WRITTEN PROBLEM: Print only the lines from the top of the data through the line with "SC.camera = cam", both included, skipping every picture.

DATASET EXCERPT:
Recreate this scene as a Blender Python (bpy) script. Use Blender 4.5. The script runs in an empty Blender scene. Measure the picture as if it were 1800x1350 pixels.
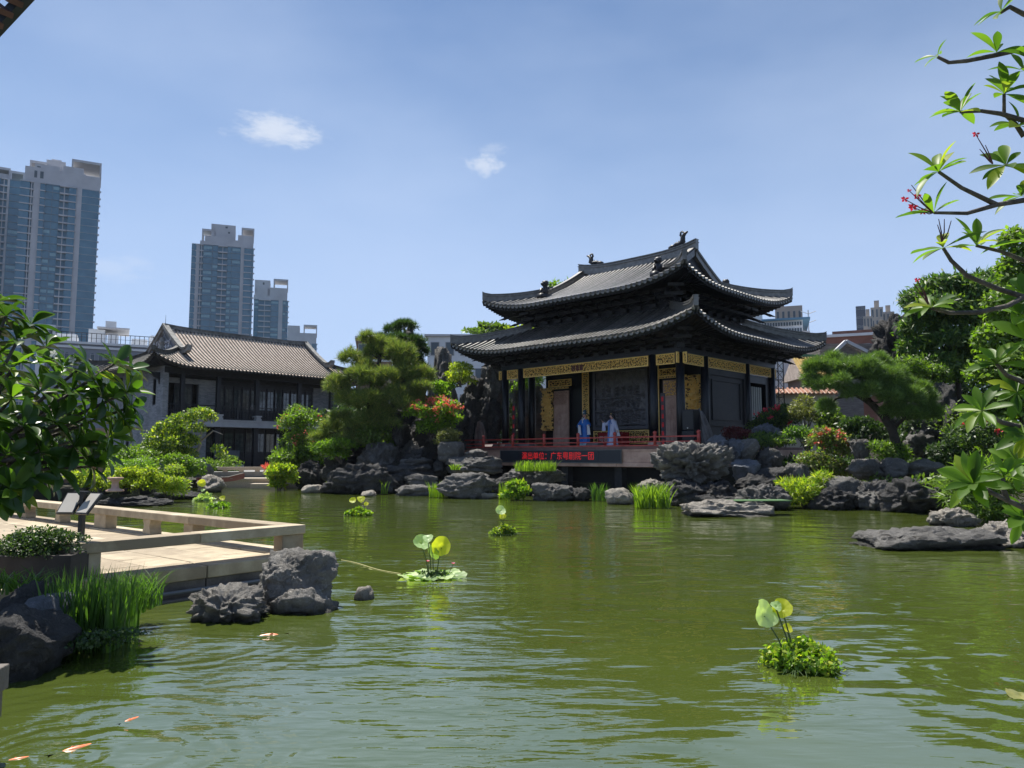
import bpy, bmesh, math, random
import numpy as np
from mathutils import Vector, Matrix, Euler
R = math.radians
SC = bpy.context.scene
COL = SC.collection
rng = np.random.default_rng(7)
random.seed(7)

# ------------------------------------------------------------------ camera, light, sky
CAM_H = 1.8
PITCH = math.atan(125.0/1350.0)
FPX = 1350.0
cam_d = bpy.data.cameras.new('camera'); cam = bpy.data.objects.new('camera', cam_d); COL.objects.link(cam)
cam.location = (0, 0, CAM_H); cam.rotation_euler = (math.pi/2+PITCH, 0, 0)
cam_d.sensor_width = 36; cam_d.lens = 36*FPX/1800.0; cam_d.clip_end = 6000; cam_d.clip_start = 0.05
SC.camera = cam

SUN_EL = R(65); SUN_AZ = R(-35)          # azimuth from +Y, positive to the right (+X)
sd = Vector((math.sin(SUN_AZ)*math.cos(SUN_EL), math.cos(SUN_AZ)*math.cos(SUN_EL), math.sin(SUN_EL)))
sun_d = bpy.data.lights.new('sun', 'SUN'); sun = bpy.data.objects.new('sun', sun_d); COL.objects.link(sun)
sun_d.energy = 5.0; sun_d.angle = R(0.5); sun_d.color = (1.0, 0.95, 0.86)
sun.rotation_euler = (-sd).to_track_quat('-Z', 'Y').to_euler()

W = bpy.data.worlds.new('World'); SC.world = W; W.use_nodes = True
nt = W.node_tree; nt.nodes.clear()
def N(t, typ, **kw):
    n = t.nodes.new(typ)
    for k, v in kw.items():
        if hasattr(n, k): setattr(n, k, v)
    return n
sky = N(nt, 'ShaderNodeTexSky'); sky.sky_type = 'NISHITA'; sky.sun_disc = False
sky.sun_elevation = SUN_EL; sky.sun_rotation = SUN_AZ; sky.altitude = 0
sky.air_density = 1.0; sky.dust_density = 0.1; sky.ozone_density = 4.0
bg = N(nt, 'ShaderNodeBackground'); bg.inputs[1].default_value = 0.071
wo = N(nt, 'ShaderNodeOutputWorld')
# small fair-weather clouds, placed by direction on the sky
tc = N(nt, 'ShaderNodeTexCoord')
def cloud(direction, width, height, seed, dens):
    d = Vector(direction).normalized()
    right = d.cross(Vector((0,0,1))).normalized(); up = right.cross(d).normalized()
    def dotp(v):
        n = N(nt, 'ShaderNodeVectorMath'); n.operation = 'DOT_PRODUCT'
        nt.links.new(tc.outputs['Generated'], n.inputs[0]); n.inputs[1].default_value = v; return n.outputs['Value']
    def mth(op, a, b=None):
        n = N(nt, 'ShaderNodeMath'); n.operation = op
        for i, x in enumerate((a, b)):
            if x is None: continue
            if isinstance(x, (int, float)): n.inputs[i].default_value = x
            else: nt.links.new(x, n.inputs[i])
        return n.outputs[0]
    r, u, f = dotp(right), dotp(up), dotp(d)
    x = mth('DIVIDE', mth('DIVIDE', r, f), width); y = mth('DIVIDE', mth('DIVIDE', u, f), height)
    cb = N(nt, 'ShaderNodeCombineXYZ'); nt.links.new(x, cb.inputs[0]); nt.links.new(y, cb.inputs[1]); cb.inputs[2].default_value = seed
    no = N(nt, 'ShaderNodeTexNoise'); no.inputs['Scale'].default_value = 1.5; no.inputs['Detail'].default_value = 9; no.inputs['Roughness'].default_value = 0.62
    nt.links.new(cb.outputs[0], no.inputs['Vector'])
    rr = mth('SQRT', mth('ADD', mth('MULTIPLY', x, x), mth('MULTIPLY', y, y)))
    v = mth('SUBTRACT', mth('MULTIPLY', no.outputs['Fac'], 2.3), mth('ADD', rr, 0.28))
    mr = N(nt, 'ShaderNodeMapRange'); mr.interpolation_type = 'SMOOTHSTEP'
    mr.inputs[1].default_value = -0.25; mr.inputs[2].default_value = 0.75; mr.inputs[3].default_value = 0; mr.inputs[4].default_value = dens
    nt.links.new(v, mr.inputs[0])
    front = mth('GREATER_THAN', f, 0.1)
    return mth('MULTIPLY', mr.outputs[0], front)
def pixdir(px, py):
    cx = (px-900)/FPX; cz = (675-py)/FPX
    return (cx, math.cos(PITCH)-cz*math.sin(PITCH), math.sin(PITCH)+cz*math.cos(PITCH))
cur = sky.outputs[0]
# broad thin haze over the whole dome, stronger near the horizon
hz = N(nt, 'ShaderNodeMix'); hz.data_type = 'RGBA'
nz = N(nt, 'ShaderNodeTexNoise'); nz.inputs['Scale'].default_value = 1.6; nz.inputs['Detail'].default_value = 5
mpn = N(nt, 'ShaderNodeMapping'); mpn.inputs['Scale'].default_value = (1, 1, 2.6)
nt.links.new(tc.outputs['Generated'], mpn.inputs[0]); nt.links.new(mpn.outputs[0], nz.inputs['Vector'])
mz = N(nt, 'ShaderNodeMapRange'); mz.inputs[1].default_value = 0.42; mz.inputs[2].default_value = 0.75; mz.inputs[3].default_value = 0.0; mz.inputs[4].default_value = 0.34
nt.links.new(nz.outputs['Fac'], mz.inputs[0]); nt.links.new(mz.outputs[0], hz.inputs[0])
nt.links.new(cur, hz.inputs[6]); hz.inputs[7].default_value = (6.2, 7.2, 9.0, 1); cur = hz.outputs[2]
# pale blue-grey air low over the city, all round the horizon
sxz = N(nt, 'ShaderNodeSeparateXYZ'); nt.links.new(tc.outputs['Generated'], sxz.inputs[0])
hm = N(nt, 'ShaderNodeMapRange'); hm.interpolation_type = 'SMOOTHSTEP'; hm.inputs[1].default_value = -.02; hm.inputs[2].default_value = 0.55; hm.inputs[3].default_value = 0.90; hm.inputs[4].default_value = 0.0
nt.links.new(sxz.outputs[2], hm.inputs[0])
hx = N(nt, 'ShaderNodeMix'); hx.data_type = 'RGBA'; nt.links.new(hm.outputs[0], hx.inputs[0]); nt.links.new(cur, hx.inputs[6]); hx.inputs[7].default_value = (4.3, 5.6, 8.3, 1); cur = hx.outputs[2]
for (px, py, w, h, s, dn) in ((486, 228, 0.052, 0.020, 3.7, 0.62), (850, 290, 0.024, 0.015, 8.4, 0.5), (866, 262, 0.020, 0.008, 5.2, 0.18), (200, 470, 0.05, 0.02, 9.7, 0.18)):
    mx = N(nt, 'ShaderNodeMix'); mx.data_type = 'RGBA'
    nt.links.new(cloud(pixdir(px, py), w, h, s, dn), mx.inputs[0]); nt.links.new(cur, mx.inputs[6]); mx.inputs[7].default_value = (7.6, 7.9, 8.4, 1)
    cur = mx.outputs[2]
nt.links.new(cur, bg.inputs[0]); nt.links.new(bg.outputs[0], wo.inputs[0])
vs = SC.view_settings; vs.view_transform = 'Standard'; vs.look = 'None'; vs.exposure = 0.75; vs.gamma = 1.0; vs.use_curve_mapping = False
SC.render.film_transparent = False
HAZE = 0.00010
SC.cycles.max_bounces = 6; SC.cycles.transparent_max_bounces = 12; SC.cycles.volume_bounces = 0

# ------------------------------------------------------------------ helpers
def P(px, py, Y):
    "world point seen at photo pixel (px,py) at forward distance Y"
    d = pixdir(px, py); t = Y/d[1]
    return Vector((d[0]*t, Y, CAM_H+d[2]*t))
def Wt(px, py, z=0.0):
    "world point on the horizontal plane z seen at photo pixel"
    d = pixdir(px, py); t = (z-CAM_H)/d[2]
    return Vector((d[0]*t, d[1]*t, z))
def tag(o, label=None, cat=None, group=None, kind=None):
    if label: o['label'] = label
    if cat: o['category'] = cat
    if group: o['group'] = group
    if kind: o['kind'] = kind
    return o
def empty(name, loc=(0,0,0), rz=0.0, label=None, cat=None, group=None, kind=None, parent=None):
    o = bpy.data.objects.new(name, None); COL.objects.link(o); o.location = loc; o.rotation_euler = (0,0,rz); o.empty_display_size = 0.2
    if parent: o.parent = parent
    return tag(o, label, cat, group, kind)
def link(name, me, parent=None, loc=None, rot=None, scale=None, **t):
    o = bpy.data.objects.new(name, me); COL.objects.link(o)
    if parent: o.parent = parent
    if loc is not None: o.location = loc
    if rot is not None: o.rotation_euler = rot
    if scale is not None: o.scale = scale
    return tag(o, **t)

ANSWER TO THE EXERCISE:
Recreate this scene as a Blender Python (bpy) script. Use Blender 4.5. The script runs in an empty Blender scene. Measure the picture as if it were 1800x1350 pixels.
import bpy, bmesh, math, random
import numpy as np
from mathutils import Vector, Matrix, Euler
R = math.radians
SC = bpy.context.scene
COL = SC.collection
rng = np.random.default_rng(7)
random.seed(7)

# ------------------------------------------------------------------ camera, light, sky
CAM_H = 1.8
PITCH = math.atan(125.0/1350.0)
FPX = 1350.0
cam_d = bpy.data.cameras.new('camera'); cam = bpy.data.objects.new('camera', cam_d); COL.objects.link(cam)
cam.location = (0, 0, CAM_H); cam.rotation_euler = (math.pi/2+PITCH, 0, 0)
cam_d.sensor_width = 36; cam_d.lens = 36*FPX/1800.0; cam_d.clip_end = 6000; cam_d.clip_start = 0.05
SC.camera = cam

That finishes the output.